Osobno chcą promować śląskość
CZERWIONKA-LESZCZYNY. W gminie powstało nowe ugrupowanie związane z Ruchem Autonomii Śląska. Jego twórcy nie są zadowoleni z obecnych działań władz ruchu, więc postanowili się odłączyć, realizując jednak podobne założenia.
Twórcą Wspólnoty Śląskiej „Ciosek”, bo tak nazywa się nowa organizacja jest grupa dwudziestu osób, w tym Andrzej Raudner, wiceburmistrz gminy i miasta Czerwionka-Leszczyny oraz szef koła terenowego RAŚ w Czerwionce. Autonomiści z Czerwionki-Leszczyn nie godzą się w pełni z polityką centralnych struktur ruchu, dlatego postanowili utworzyć swoją wspólnotę, w której nikt nie będzie im nakazywać, co mają robić. – To, co robiliśmy przez wiele lat, zaczęło być kwestionowane przez zarząd główny i radę naczelną ruchu. Wszelkie nasze działania, które robiliśmy i robimy nadal były do tej pory odbierane pozytywnie przez władze ruchu i społeczeństwo. Jeśli nasze działania są akceptowane tu na dole, przez społeczeństwo, to tak powinno zostać, a nie powinno się nam niczego narzucać. W strukturach kół uważamy, że robimy coś pozytywnego w różnych dziedzinach. Tak samo chcemy być wszędzie tam, gdzie dzieje się coś dobrego. Tak było przez wiele lat i jest nadal. Również władze lokalne cały czas patrzą na nas przychylnym okiem, więc dlaczego mamy zmieniać swój sposób działania? – pyta Andrzej Raudner.
Nie będzie kłopotu?
W powstaniu nowej śląskiej organizacji nie widzi problemu Krzysztof Kluczniok, działacz RAŚ z sąsiednich Leszczyn i radny powiatu rybnickiego. Jego zdaniem dwie organizacje podzielające swoje poglądy nie będą kłopotem. W końcu chodzi o propagowanie wyższej idei autonomiczności. – Powołanie nowej wspólnoty jest wyrazem woli członków RAŚ z terenu gminy Czerwionka-Leszczyny, które nie do końca zgadza się z polityką prowadzoną przez władze statutowe ruchu. Dla mnie każda forma działania na rzecz autonomii jest dobra, o ile nie będzie to stwarzać problemów. Problem tutaj rozumiem przez to, że być może im więcej będzie podobnych podmiotów, tym trudniej będzie się dogadać. Na dzisiaj ja, jako członek koła RAŚ w Leszczynach nie mam nic przeciwko utworzeniu tego stowarzyszenia i deklaruję z mojej strony i strony koła, do którego należę, chęć współpracy. Nasze koło prowadzi swoją działalność, realizując kierunek wytyczony przez władze ruchu – mówi Krzysztof Kluczniok, wieloletni członek zarządu głównego Ruchu Autonomii Śląska i były przewodniczący ruchu.
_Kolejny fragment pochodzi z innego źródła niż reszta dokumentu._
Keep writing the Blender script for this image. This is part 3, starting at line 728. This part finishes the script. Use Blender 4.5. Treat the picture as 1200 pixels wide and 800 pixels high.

Śląskość jest najważniejsza
Jak widać jednak w Czerwionce-Leszczynach, coś jest na rzeczy. Do nowego stowarzyszenia zapisali się bowiem działacze zarówno RAŚ, jak i tacy, którzy z ruchem nie chcą mieć nic wspólnego. – My nie mamy ambicji politycznych, a ci, którzy ją mają, nie powinni nam narzucać reguł gry. Chcemy działać na rzecz społeczności lokalnej bez politykowania, dlatego zawiązaliśmy nowe stowarzyszenie, nie występując jednak póki co z Ruchu Autonomii Śląska. Idee są takie same i tu i tu, po prostu nie zgadzamy się tylko z formą ich realizacji w RAŚ. Śląskość jest dla nas najważniejsza. Od prawie dwóch lat rozmawialiśmy i staramy się rozmawiać z władzami RAŚ w tym temacie. W listopadzie ubiegłego roku na zarządzie głównym staraliśmy się używać siły argumentów, ale teraz już używamy argumentu siły przez powstanie nowego stowarzyszenia. Mamy członków z całej gminy i radnych z całej gminy. Wydaje mi się, że o tym , że idziemy w dobrym kierunku świadczy fakt dołączenia do Wspólnoty Śląskiej „Ciosek” członków, którzy nie wstąpili do RAŚ. Takich członków mamy już pięciu, w tym trzech radnych. Cały zarząd i komisja rewizyjna naszego koła RAŚ jest jednocześnie zarządem i komisją wspólnoty. Będziemy na pewno działać, jeśli nie będzie się nam przeszkadzać – zapowiada wiceburmistrz Czerwionki-Leszczyn. Wspólnota na dzień dzisiejszy liczy już grubo ponad 40 osób i stale dopisują się do nie nowi członkowie.